Written task ::
Starting with the first line of the data below, copy each line up to and including the one containing "FL = math.hypot(HW, YAP - YF)". Pictures stay out.

[Rows from a 3D scene dataset]
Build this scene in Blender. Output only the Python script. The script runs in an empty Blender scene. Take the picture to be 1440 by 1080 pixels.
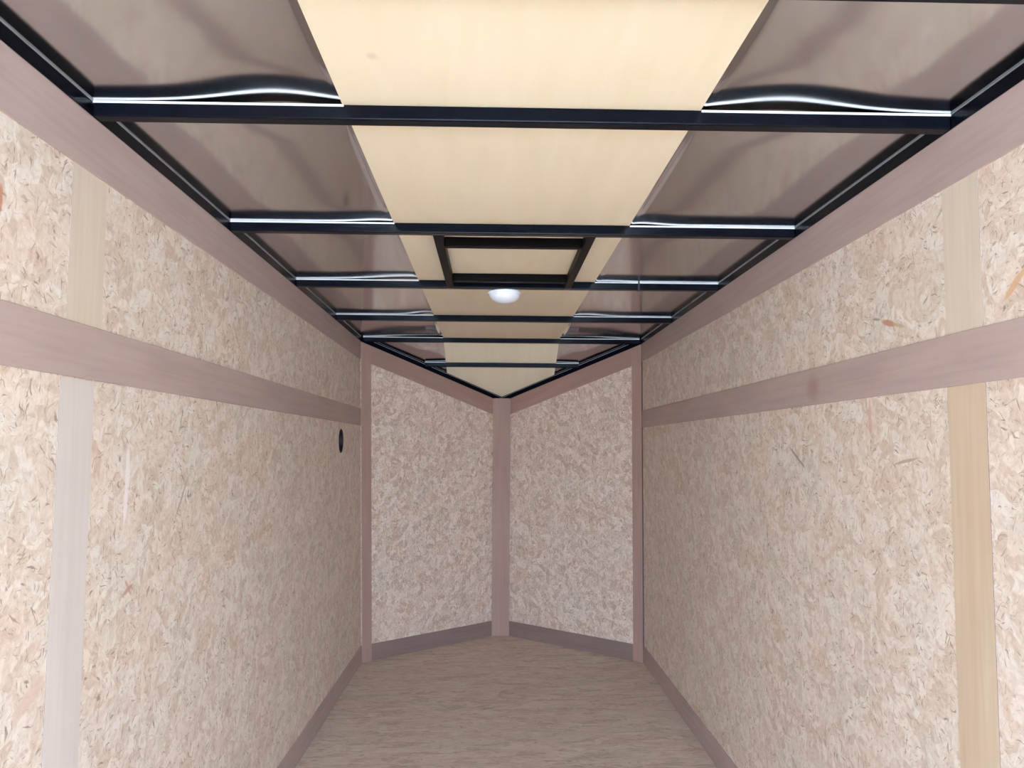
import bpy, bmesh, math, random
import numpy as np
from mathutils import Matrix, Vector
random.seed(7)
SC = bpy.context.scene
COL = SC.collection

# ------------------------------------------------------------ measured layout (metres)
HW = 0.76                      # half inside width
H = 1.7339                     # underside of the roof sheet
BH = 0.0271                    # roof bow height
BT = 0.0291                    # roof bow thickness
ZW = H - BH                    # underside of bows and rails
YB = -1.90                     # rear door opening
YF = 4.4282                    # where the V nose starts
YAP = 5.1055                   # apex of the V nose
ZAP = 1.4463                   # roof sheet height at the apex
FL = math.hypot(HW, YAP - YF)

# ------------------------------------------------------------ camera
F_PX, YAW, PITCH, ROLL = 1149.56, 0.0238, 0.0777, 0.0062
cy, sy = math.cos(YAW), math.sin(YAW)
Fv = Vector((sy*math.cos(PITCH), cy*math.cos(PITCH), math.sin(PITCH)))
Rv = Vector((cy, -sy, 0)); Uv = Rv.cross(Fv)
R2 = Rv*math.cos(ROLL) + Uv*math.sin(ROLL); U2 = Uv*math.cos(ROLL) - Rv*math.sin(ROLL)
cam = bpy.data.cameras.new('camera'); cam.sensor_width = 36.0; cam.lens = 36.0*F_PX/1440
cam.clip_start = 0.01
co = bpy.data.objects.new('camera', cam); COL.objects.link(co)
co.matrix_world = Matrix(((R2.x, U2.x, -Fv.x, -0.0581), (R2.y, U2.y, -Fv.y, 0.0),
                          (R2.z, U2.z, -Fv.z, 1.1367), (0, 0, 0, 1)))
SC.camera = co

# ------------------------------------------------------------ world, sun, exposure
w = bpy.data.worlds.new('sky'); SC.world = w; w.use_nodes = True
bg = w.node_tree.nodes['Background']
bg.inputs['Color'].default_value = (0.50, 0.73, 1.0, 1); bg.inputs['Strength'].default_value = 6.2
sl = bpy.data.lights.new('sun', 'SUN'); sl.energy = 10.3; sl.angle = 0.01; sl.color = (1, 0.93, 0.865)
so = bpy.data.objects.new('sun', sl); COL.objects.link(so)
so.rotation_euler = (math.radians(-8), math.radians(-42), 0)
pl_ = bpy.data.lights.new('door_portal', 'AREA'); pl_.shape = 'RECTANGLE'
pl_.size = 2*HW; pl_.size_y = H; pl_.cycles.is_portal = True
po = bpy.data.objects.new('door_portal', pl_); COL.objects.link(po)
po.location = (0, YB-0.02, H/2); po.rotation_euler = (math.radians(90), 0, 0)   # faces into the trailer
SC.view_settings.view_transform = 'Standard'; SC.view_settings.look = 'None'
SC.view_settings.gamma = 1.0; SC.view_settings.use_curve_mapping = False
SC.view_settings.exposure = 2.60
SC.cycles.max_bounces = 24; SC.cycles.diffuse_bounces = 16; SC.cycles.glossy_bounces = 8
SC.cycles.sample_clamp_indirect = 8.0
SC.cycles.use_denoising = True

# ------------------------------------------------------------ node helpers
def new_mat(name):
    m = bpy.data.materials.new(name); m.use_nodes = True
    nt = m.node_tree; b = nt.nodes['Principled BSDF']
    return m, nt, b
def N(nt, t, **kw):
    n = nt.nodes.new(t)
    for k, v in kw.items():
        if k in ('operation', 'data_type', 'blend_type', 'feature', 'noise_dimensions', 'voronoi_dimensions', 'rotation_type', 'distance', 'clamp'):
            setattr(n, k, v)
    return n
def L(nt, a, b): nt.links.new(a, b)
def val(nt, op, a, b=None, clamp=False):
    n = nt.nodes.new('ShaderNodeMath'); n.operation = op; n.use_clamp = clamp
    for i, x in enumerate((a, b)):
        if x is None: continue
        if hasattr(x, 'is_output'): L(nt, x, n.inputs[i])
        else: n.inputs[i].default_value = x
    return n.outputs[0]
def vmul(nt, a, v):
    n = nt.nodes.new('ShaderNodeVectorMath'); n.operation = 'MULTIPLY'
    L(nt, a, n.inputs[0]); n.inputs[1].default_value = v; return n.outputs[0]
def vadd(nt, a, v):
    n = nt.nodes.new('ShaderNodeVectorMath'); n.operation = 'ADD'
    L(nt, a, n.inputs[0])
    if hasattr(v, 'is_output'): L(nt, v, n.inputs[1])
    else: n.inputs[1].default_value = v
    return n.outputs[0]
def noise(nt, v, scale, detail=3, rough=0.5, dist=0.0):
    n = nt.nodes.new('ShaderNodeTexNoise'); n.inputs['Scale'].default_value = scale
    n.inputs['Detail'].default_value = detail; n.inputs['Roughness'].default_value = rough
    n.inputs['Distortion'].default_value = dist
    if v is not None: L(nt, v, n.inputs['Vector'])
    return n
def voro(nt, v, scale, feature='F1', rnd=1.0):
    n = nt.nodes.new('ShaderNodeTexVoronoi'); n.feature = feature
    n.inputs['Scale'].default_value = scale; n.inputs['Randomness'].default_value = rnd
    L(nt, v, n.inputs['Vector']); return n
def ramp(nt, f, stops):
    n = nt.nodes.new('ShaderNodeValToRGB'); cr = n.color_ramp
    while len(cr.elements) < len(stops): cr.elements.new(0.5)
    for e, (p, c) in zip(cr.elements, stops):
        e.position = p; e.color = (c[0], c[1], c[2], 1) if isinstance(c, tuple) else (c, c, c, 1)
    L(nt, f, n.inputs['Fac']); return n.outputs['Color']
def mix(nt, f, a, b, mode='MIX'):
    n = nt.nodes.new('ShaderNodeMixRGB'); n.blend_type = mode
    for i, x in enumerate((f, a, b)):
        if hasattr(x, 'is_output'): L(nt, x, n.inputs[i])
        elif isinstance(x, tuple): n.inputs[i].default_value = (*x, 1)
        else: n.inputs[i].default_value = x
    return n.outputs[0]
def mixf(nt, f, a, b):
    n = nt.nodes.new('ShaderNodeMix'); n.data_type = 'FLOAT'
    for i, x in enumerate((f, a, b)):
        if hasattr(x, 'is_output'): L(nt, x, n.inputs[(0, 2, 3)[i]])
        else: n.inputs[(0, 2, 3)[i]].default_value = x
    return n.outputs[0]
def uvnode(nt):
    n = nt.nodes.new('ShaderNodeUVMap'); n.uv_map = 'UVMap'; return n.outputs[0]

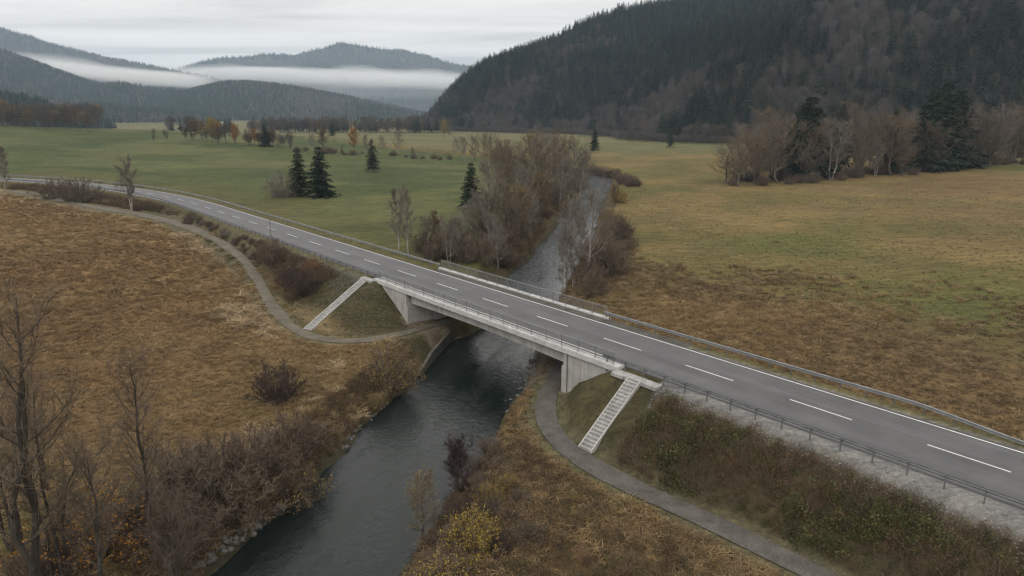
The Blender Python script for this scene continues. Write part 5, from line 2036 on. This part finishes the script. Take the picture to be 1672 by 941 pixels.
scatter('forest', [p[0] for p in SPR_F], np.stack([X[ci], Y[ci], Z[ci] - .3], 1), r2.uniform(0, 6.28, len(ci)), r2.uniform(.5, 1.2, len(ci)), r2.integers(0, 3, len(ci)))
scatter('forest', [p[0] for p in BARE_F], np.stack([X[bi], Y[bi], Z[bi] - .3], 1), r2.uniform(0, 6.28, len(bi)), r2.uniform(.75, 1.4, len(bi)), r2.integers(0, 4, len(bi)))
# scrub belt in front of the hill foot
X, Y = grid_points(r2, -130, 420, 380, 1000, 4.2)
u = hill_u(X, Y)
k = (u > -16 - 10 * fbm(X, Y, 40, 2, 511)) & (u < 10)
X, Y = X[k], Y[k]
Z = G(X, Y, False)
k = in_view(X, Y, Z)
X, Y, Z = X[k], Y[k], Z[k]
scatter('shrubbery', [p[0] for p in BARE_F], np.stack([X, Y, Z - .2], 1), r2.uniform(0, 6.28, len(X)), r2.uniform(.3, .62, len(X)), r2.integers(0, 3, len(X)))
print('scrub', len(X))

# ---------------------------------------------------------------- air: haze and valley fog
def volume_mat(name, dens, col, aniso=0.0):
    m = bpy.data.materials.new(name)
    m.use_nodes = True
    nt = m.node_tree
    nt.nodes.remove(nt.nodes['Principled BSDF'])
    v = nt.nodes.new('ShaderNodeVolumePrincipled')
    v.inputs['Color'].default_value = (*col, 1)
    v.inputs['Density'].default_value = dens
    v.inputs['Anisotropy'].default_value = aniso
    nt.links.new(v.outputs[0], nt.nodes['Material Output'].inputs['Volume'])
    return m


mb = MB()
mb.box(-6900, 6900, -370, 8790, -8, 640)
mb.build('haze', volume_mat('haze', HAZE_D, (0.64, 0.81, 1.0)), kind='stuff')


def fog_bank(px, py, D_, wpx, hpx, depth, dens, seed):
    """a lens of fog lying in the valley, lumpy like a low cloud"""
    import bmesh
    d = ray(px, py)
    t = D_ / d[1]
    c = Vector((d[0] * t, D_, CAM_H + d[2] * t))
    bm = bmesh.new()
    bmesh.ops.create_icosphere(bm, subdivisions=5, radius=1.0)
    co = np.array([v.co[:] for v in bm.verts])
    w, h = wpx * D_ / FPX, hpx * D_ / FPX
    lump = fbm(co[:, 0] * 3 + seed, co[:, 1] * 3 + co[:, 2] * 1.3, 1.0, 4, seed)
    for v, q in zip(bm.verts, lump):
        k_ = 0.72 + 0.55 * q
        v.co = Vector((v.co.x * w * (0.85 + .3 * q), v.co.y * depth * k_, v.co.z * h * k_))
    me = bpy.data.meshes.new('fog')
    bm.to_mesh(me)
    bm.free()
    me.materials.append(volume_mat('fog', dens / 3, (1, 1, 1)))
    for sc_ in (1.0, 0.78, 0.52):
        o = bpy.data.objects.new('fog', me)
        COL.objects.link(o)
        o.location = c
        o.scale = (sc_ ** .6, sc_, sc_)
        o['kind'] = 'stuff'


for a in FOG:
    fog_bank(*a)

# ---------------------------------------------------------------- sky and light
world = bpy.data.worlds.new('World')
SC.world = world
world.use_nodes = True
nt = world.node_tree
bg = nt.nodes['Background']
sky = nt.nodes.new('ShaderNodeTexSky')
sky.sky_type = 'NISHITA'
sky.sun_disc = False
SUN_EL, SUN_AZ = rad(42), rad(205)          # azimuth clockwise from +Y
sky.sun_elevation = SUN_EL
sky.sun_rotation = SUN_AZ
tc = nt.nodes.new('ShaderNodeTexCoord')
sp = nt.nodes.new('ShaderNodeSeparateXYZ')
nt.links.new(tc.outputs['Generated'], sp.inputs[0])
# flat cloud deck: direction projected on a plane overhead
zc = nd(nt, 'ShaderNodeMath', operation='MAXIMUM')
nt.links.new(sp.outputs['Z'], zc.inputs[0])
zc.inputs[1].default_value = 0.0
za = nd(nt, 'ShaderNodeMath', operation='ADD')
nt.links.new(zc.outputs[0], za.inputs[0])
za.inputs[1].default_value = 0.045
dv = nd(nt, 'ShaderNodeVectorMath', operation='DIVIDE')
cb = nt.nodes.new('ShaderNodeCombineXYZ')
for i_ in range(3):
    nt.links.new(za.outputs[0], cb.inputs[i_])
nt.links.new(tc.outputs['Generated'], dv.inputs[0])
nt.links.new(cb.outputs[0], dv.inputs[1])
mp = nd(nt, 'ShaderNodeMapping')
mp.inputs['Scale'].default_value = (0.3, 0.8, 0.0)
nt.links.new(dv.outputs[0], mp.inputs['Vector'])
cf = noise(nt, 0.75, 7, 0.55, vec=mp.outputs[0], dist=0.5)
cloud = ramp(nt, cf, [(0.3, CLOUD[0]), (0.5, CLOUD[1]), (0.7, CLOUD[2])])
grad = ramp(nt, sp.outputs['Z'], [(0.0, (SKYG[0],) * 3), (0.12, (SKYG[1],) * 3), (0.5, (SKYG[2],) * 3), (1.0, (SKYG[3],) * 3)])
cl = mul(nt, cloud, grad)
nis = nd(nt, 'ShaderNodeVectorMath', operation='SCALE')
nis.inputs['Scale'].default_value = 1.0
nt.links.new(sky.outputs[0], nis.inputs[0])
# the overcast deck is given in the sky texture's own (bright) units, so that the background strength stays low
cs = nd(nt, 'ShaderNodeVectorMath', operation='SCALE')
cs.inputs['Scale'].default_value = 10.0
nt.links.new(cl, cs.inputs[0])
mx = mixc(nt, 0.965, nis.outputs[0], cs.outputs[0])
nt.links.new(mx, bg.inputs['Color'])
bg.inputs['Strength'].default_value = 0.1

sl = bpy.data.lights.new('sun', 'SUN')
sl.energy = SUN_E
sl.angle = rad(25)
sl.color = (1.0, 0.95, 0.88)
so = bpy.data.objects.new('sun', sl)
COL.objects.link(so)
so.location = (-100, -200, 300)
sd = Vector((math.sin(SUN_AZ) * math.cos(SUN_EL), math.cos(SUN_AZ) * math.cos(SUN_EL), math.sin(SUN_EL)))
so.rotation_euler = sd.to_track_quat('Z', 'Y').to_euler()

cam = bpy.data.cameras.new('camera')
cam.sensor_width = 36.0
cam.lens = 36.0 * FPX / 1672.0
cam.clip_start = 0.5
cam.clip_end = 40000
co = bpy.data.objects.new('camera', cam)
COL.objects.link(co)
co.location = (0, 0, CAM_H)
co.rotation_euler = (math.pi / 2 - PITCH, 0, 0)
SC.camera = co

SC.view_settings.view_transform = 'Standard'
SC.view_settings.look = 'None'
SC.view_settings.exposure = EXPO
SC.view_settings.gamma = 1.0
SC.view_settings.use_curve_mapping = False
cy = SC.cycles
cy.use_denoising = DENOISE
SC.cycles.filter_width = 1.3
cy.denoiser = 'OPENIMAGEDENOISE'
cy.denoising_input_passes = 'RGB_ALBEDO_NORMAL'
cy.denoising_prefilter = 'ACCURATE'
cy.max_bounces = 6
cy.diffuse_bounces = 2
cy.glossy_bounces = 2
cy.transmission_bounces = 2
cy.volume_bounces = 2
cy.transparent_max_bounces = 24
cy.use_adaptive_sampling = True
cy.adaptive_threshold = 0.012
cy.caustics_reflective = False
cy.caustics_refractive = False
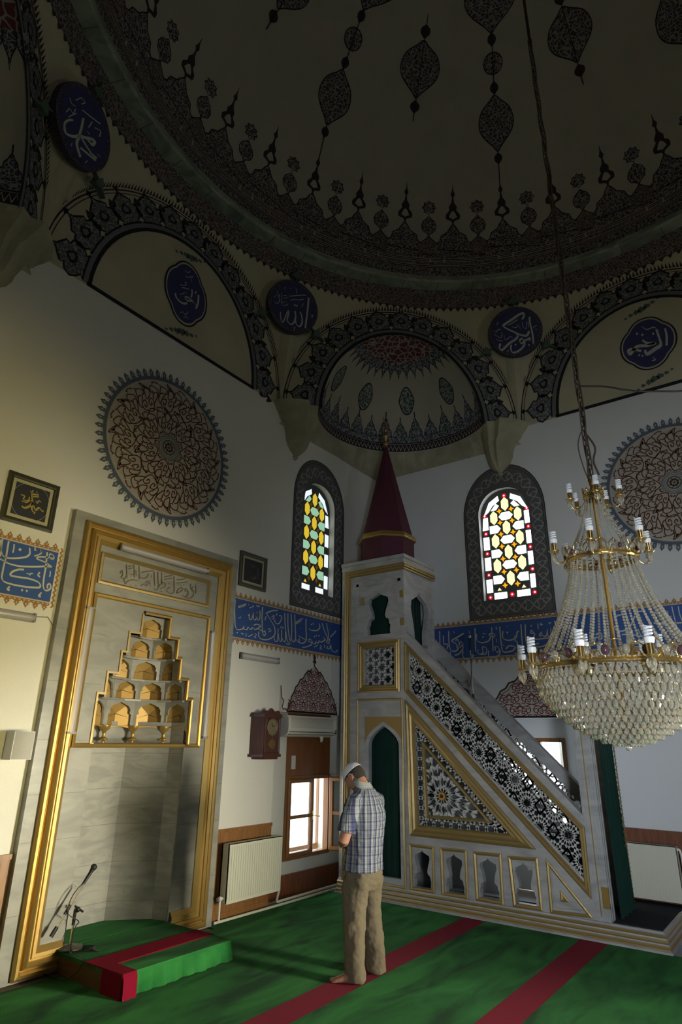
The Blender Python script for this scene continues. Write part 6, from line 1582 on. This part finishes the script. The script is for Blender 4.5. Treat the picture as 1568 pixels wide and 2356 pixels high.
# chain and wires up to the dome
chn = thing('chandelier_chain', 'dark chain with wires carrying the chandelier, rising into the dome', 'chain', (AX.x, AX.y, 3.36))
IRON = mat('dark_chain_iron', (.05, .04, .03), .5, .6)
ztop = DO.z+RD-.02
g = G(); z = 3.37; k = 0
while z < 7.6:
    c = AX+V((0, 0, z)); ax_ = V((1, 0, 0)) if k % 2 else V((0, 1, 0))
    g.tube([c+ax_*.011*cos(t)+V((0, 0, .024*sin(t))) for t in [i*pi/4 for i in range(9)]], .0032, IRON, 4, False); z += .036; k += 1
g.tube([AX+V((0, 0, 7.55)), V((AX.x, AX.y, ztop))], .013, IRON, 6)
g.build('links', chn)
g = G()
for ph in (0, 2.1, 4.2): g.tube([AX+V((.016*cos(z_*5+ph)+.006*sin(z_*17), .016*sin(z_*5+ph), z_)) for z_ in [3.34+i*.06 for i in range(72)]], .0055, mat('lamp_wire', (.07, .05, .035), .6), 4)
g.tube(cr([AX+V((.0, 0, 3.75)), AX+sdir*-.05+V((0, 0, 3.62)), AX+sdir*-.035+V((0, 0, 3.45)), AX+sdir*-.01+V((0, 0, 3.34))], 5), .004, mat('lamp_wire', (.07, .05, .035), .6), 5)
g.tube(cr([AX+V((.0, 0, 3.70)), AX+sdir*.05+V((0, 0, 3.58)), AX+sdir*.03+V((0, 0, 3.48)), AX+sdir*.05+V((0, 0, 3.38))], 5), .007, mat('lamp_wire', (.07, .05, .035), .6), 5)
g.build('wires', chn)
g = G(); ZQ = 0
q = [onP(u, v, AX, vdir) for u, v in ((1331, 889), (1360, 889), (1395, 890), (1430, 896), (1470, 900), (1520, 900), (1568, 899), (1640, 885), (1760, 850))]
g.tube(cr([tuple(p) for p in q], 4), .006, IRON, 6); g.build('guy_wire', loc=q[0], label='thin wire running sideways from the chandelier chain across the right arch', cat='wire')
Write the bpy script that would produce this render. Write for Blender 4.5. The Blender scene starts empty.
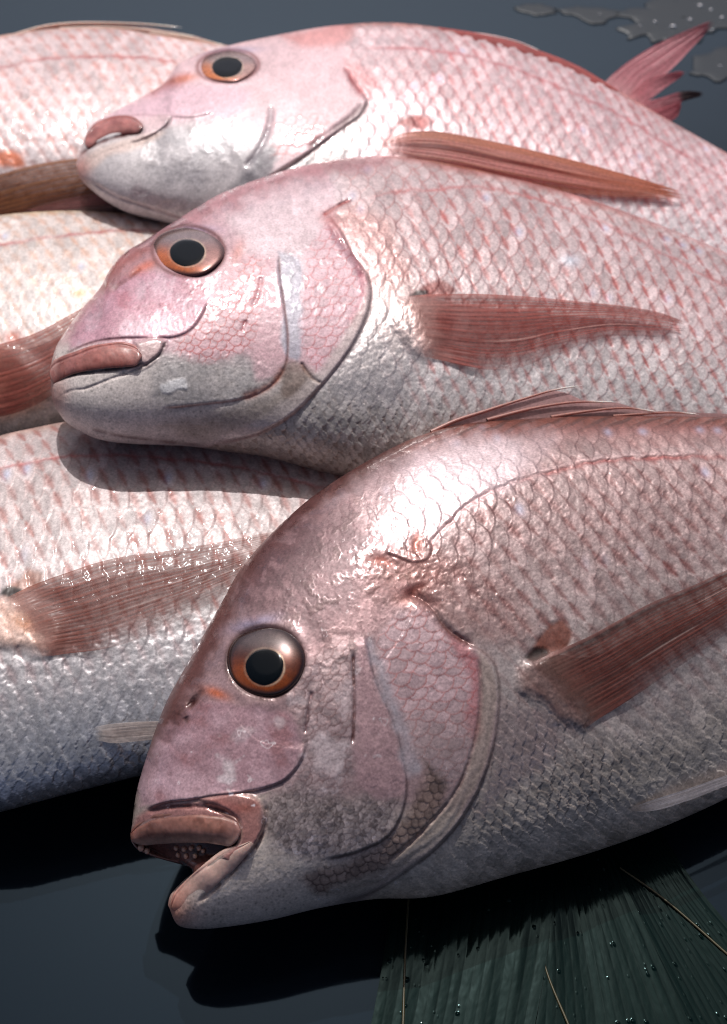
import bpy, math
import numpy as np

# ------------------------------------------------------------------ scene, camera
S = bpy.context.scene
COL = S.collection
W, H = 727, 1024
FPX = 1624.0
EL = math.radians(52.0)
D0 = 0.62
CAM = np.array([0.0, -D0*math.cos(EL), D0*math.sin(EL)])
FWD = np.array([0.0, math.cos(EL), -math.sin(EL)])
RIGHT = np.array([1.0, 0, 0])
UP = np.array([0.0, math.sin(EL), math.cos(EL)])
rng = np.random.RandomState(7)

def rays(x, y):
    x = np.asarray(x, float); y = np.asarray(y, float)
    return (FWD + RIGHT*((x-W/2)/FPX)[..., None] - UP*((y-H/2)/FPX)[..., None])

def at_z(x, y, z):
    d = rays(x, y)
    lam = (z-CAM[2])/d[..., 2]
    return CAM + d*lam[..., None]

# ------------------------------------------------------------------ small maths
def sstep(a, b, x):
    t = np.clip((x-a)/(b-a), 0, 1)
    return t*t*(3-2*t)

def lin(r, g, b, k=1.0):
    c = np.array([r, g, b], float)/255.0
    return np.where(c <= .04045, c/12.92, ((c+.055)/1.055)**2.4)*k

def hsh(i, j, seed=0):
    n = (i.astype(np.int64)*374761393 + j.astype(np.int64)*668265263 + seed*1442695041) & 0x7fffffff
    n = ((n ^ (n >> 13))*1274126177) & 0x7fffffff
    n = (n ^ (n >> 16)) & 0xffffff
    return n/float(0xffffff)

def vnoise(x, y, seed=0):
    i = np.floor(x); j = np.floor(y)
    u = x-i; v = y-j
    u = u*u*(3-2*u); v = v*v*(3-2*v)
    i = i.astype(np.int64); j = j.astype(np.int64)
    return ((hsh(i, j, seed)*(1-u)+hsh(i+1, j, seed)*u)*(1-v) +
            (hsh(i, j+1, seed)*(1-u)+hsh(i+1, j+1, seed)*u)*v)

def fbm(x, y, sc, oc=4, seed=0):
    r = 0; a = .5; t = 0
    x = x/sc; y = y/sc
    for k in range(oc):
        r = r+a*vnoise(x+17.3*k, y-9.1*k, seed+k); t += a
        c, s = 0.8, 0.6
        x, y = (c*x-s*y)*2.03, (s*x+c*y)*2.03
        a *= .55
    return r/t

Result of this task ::
Build this scene in Blender. Output only the Python script. The script runs in an empty Blender scene. Take the picture to be 1440 by 1080 pixels.
import bpy, bmesh, math, random
import numpy as np
from mathutils import Matrix, Vector
random.seed(7)
SC = bpy.context.scene
COL = SC.collection

# ------------------------------------------------------------ measured layout (metres)
HW = 0.76                      # half inside width
H = 1.7339                     # underside of the roof sheet
BH = 0.0271                    # roof bow height
BT = 0.0291                    # roof bow thickness
ZW = H - BH                    # underside of bows and rails
YB = -1.90                     # rear door opening
YF = 4.4282                    # where the V nose starts
YAP = 5.1055                   # apex of the V nose
ZAP = 1.4463                   # roof sheet height at the apex
FL = math.hypot(HW, YAP - YF)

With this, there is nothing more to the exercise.